You can see that we've added a new field to our game struct, which is a slice that's updated with information about the keyboard's currently held keys. The ebiten.Key type is just an alias for an integer value, which can be converted into a string that holds the name of a given key.

If one of the arrow buttons is pressed, the ball now moves in the corresponding direction. We've added acceleration values — as well as resistance, which slows the ball down naturally, when no arrow keys are pressed. If the space bar is held at the same time as one of the arrow keys, then the ball is accelerated at twice the usual speed.

Here's What Other People Have Achieved

The most impressive game to have been created using the Ebiten framework may be Bear's Restaurant, a vintage-style RPG that is available to download on the iOS app store and Google Play store, running natively on Apple and Android smartphones. It has already been downloaded more than a million times.
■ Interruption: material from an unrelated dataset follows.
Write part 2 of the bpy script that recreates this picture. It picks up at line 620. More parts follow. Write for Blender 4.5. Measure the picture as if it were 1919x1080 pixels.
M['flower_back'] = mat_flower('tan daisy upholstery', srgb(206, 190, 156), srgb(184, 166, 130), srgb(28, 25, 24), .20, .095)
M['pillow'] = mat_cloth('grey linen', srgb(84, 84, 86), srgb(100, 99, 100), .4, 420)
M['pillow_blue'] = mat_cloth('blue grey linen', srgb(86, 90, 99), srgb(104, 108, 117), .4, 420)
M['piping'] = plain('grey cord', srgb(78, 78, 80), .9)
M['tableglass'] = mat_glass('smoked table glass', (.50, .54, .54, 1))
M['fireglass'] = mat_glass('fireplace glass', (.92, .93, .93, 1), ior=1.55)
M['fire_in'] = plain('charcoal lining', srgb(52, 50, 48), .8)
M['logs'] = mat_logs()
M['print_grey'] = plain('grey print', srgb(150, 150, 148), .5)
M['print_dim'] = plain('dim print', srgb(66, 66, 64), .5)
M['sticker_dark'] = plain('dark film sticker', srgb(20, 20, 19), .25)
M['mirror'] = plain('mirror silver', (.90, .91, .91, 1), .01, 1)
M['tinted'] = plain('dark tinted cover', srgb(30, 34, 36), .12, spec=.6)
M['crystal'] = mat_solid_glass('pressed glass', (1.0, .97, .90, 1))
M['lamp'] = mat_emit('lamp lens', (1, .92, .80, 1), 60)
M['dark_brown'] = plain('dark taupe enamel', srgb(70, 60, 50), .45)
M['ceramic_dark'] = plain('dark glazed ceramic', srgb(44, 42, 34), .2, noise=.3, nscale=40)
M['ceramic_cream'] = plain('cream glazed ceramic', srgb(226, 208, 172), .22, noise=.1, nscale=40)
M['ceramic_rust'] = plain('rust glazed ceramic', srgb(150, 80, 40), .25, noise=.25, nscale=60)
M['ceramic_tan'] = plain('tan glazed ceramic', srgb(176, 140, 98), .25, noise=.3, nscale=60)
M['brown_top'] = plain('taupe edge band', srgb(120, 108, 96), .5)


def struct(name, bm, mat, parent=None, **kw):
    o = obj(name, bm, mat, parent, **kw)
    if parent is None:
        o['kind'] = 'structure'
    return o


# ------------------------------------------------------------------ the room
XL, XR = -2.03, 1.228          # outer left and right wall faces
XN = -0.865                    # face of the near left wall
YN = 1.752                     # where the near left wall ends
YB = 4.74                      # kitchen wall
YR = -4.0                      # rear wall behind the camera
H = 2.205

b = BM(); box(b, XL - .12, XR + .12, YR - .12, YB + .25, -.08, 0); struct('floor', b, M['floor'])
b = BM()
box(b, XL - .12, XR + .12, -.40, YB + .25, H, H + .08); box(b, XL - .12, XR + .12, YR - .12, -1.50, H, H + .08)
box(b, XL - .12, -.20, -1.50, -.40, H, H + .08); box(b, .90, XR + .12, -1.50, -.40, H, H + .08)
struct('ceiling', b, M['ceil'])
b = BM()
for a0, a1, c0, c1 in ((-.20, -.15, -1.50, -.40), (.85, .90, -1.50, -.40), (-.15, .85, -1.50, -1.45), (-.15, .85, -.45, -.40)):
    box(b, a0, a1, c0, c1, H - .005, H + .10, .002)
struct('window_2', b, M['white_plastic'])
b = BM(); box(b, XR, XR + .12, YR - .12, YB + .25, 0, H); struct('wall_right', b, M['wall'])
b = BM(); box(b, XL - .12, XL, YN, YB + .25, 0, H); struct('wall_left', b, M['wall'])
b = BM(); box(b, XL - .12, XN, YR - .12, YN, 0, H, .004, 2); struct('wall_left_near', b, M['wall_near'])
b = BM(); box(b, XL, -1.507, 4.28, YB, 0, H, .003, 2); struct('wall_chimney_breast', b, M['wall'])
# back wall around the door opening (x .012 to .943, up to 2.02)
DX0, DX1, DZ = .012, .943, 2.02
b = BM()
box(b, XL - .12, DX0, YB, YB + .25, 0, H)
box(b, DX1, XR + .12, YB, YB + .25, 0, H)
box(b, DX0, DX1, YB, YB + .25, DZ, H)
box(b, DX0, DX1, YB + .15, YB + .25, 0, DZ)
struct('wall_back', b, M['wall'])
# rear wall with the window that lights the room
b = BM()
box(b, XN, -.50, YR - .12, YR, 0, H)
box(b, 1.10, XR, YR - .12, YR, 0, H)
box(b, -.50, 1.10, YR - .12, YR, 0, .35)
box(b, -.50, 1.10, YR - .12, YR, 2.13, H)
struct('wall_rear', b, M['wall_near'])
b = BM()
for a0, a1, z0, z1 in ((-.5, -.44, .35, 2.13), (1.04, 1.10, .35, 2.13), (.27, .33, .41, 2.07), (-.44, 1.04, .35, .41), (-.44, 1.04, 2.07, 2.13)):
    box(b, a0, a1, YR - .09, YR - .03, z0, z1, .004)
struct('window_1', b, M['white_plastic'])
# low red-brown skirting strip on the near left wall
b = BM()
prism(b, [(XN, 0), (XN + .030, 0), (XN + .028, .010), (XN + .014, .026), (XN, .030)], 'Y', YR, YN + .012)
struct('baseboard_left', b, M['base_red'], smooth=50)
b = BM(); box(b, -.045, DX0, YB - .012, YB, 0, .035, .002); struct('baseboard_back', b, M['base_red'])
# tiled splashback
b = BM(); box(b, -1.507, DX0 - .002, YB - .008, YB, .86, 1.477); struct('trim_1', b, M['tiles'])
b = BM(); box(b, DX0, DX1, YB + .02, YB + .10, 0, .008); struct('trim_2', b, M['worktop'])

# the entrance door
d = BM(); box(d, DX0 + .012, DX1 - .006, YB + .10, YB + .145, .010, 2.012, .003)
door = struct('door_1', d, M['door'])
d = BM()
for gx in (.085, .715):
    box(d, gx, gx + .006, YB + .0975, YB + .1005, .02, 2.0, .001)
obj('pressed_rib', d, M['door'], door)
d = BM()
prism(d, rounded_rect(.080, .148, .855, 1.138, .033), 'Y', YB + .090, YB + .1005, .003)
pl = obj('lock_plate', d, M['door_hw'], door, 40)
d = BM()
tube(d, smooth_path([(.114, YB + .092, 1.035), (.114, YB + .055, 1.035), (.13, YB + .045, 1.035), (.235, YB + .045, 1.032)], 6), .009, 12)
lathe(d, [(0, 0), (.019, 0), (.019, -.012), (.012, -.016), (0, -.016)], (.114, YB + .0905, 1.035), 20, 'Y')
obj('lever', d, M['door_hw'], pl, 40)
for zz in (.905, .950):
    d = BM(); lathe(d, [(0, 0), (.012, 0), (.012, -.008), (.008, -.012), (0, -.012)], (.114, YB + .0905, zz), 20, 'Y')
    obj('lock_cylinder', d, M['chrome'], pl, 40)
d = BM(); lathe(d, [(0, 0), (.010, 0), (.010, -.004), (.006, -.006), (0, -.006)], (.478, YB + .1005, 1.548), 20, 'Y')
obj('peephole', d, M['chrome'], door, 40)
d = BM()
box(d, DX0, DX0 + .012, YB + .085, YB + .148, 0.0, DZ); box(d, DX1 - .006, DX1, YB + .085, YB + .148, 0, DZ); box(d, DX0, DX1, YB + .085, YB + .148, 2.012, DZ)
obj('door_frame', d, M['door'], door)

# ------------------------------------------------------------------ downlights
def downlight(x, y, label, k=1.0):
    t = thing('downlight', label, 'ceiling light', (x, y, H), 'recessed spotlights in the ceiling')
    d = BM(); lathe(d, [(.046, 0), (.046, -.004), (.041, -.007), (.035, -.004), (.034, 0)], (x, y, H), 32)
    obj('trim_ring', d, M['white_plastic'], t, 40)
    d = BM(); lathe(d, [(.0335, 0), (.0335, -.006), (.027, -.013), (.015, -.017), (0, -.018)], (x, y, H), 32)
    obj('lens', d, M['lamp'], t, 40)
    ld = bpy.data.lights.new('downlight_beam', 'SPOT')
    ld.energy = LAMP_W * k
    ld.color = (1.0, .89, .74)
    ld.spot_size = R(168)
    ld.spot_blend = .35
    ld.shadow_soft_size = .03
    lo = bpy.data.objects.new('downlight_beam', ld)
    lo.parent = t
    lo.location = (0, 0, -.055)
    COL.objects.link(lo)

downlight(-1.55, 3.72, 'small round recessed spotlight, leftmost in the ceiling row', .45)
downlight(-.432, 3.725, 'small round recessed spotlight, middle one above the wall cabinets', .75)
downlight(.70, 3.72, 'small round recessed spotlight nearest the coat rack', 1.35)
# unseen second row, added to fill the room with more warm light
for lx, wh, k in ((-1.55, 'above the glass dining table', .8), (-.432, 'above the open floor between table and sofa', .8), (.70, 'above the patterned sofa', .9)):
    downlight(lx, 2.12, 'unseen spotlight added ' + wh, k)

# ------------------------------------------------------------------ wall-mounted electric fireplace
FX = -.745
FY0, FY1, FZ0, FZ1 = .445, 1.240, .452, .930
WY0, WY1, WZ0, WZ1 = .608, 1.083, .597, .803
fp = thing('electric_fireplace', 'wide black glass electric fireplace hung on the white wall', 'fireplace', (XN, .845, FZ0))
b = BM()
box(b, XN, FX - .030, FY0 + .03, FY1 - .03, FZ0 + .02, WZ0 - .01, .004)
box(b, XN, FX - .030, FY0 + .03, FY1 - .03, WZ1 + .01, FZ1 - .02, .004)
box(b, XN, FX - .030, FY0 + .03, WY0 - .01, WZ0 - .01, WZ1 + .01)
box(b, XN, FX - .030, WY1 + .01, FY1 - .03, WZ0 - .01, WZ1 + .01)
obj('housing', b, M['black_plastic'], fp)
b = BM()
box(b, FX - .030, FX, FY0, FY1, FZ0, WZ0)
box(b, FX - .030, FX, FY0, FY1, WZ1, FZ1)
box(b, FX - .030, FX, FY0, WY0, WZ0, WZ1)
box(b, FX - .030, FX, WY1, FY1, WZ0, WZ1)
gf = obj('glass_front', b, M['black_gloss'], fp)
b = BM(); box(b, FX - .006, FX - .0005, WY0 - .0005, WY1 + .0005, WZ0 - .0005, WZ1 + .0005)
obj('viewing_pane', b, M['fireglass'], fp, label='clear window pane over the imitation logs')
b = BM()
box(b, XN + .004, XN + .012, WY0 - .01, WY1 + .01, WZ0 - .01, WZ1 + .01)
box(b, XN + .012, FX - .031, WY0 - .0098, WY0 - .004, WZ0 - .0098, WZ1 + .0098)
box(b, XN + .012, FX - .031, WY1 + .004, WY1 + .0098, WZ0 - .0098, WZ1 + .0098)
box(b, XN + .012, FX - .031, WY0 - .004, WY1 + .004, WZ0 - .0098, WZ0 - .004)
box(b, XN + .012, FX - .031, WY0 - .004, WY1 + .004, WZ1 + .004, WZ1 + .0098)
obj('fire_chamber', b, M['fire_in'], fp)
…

The independent developer Elias Daler recently created a simple but fun little game based on the 1970s arcade classic Breakout. He's compiled the code down to WebAssembly, so you can play it online in your browser. If you want to figure out how to work with images, sprites, sound effects and music — or other topics that we haven't been able to cover in this post — it's worth looking at his code: it's clean and well organized, so that's a great place to start if you want to see how Ebiten can be used to create the sort of games that are genuinely worth playing.